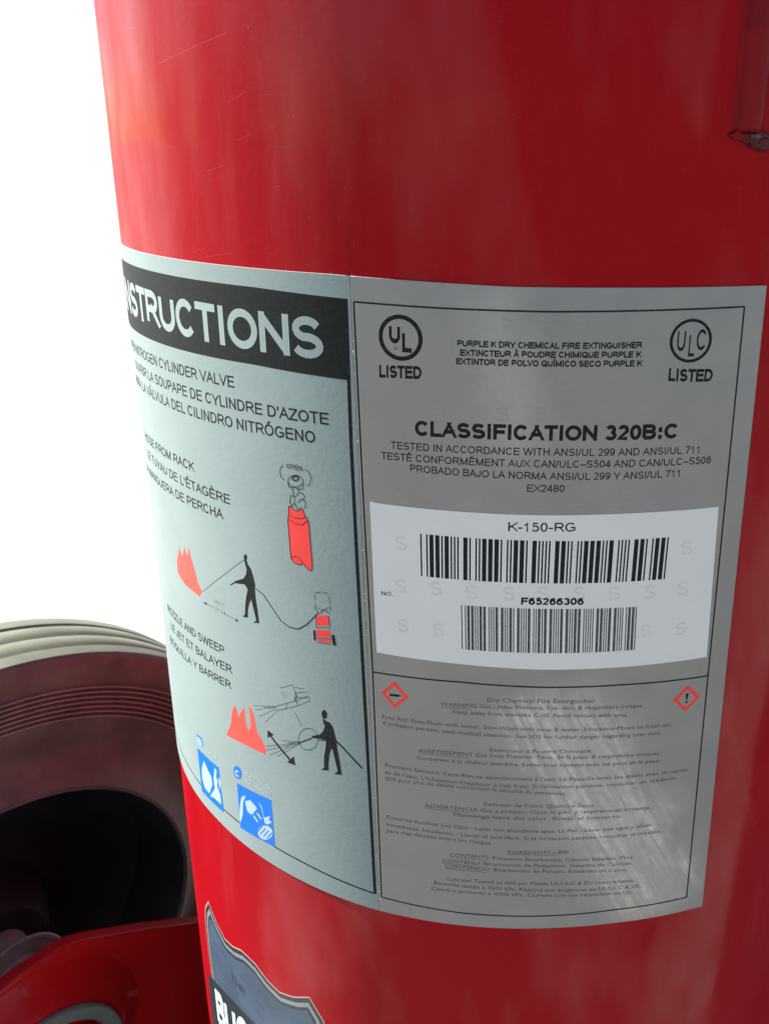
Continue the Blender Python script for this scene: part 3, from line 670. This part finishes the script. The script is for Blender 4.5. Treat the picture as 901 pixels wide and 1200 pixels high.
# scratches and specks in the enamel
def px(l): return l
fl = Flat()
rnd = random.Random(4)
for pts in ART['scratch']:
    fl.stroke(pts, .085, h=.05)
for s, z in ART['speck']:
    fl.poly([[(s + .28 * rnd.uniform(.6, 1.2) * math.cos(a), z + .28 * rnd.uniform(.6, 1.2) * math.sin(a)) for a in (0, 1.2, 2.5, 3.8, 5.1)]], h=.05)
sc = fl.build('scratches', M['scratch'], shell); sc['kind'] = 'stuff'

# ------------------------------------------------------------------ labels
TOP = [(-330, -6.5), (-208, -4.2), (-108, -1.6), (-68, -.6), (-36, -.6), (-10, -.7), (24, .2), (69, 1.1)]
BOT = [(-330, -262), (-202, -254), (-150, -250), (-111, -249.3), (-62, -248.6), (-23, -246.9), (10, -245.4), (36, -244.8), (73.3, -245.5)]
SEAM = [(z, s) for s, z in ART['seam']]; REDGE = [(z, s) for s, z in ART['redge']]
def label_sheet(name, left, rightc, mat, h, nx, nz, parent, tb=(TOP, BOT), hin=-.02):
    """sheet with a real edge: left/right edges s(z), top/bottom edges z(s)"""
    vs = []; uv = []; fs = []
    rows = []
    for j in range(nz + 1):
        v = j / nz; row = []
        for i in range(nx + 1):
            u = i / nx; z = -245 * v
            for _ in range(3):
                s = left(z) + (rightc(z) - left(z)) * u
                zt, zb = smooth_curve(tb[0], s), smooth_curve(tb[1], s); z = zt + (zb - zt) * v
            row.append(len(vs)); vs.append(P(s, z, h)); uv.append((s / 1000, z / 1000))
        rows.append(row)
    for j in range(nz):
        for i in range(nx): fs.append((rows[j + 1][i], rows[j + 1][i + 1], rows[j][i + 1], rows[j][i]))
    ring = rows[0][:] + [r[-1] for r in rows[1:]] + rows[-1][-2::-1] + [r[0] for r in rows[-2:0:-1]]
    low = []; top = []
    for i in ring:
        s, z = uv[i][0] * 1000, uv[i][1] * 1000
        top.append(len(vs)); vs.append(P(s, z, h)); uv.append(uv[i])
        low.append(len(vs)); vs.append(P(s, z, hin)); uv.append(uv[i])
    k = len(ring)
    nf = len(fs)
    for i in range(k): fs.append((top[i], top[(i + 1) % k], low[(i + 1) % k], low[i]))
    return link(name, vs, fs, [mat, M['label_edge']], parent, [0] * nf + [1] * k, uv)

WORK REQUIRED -
Please set down each line of the data above exactly as written, without the pictures.

COMPLETED TASK -
Continue the Blender Python script for this scene: part 3, from line 670. This part finishes the script. The script is for Blender 4.5. Treat the picture as 901 pixels wide and 1200 pixels high.
# scratches and specks in the enamel
def px(l): return l
fl = Flat()
rnd = random.Random(4)
for pts in ART['scratch']:
    fl.stroke(pts, .085, h=.05)
for s, z in ART['speck']:
    fl.poly([[(s + .28 * rnd.uniform(.6, 1.2) * math.cos(a), z + .28 * rnd.uniform(.6, 1.2) * math.sin(a)) for a in (0, 1.2, 2.5, 3.8, 5.1)]], h=.05)
sc = fl.build('scratches', M['scratch'], shell); sc['kind'] = 'stuff'

# ------------------------------------------------------------------ labels
TOP = [(-330, -6.5), (-208, -4.2), (-108, -1.6), (-68, -.6), (-36, -.6), (-10, -.7), (24, .2), (69, 1.1)]
BOT = [(-330, -262), (-202, -254), (-150, -250), (-111, -249.3), (-62, -248.6), (-23, -246.9), (10, -245.4), (36, -244.8), (73.3, -245.5)]
SEAM = [(z, s) for s, z in ART['seam']]; REDGE = [(z, s) for s, z in ART['redge']]
def label_sheet(name, left, rightc, mat, h, nx, nz, parent, tb=(TOP, BOT), hin=-.02):
    """sheet with a real edge: left/right edges s(z), top/bottom edges z(s)"""
    vs = []; uv = []; fs = []
    rows = []
    for j in range(nz + 1):
        v = j / nz; row = []
        for i in range(nx + 1):
            u = i / nx; z = -245 * v
            for _ in range(3):
                s = left(z) + (rightc(z) - left(z)) * u
                zt, zb = smooth_curve(tb[0], s), smooth_curve(tb[1], s); z = zt + (zb - zt) * v
            row.append(len(vs)); vs.append(P(s, z, h)); uv.append((s / 1000, z / 1000))
        rows.append(row)
    for j in range(nz):
        for i in range(nx): fs.append((rows[j + 1][i], rows[j + 1][i + 1], rows[j][i + 1], rows[j][i]))
    ring = rows[0][:] + [r[-1] for r in rows[1:]] + rows[-1][-2::-1] + [r[0] for r in rows[-2:0:-1]]
    low = []; top = []
    for i in ring:
        s, z = uv[i][0] * 1000, uv[i][1] * 1000
        top.append(len(vs)); vs.append(P(s, z, h)); uv.append(uv[i])
        low.append(len(vs)); vs.append(P(s, z, hin)); uv.append(uv[i])
    k = len(ring)
    nf = len(fs)
    for i in range(k): fs.append((top[i], top[(i + 1) % k], low[(i + 1) % k], low[i]))
    return link(name, vs, fs, [mat, M['label_edge']], parent, [0] * nf + [1] * k, uv)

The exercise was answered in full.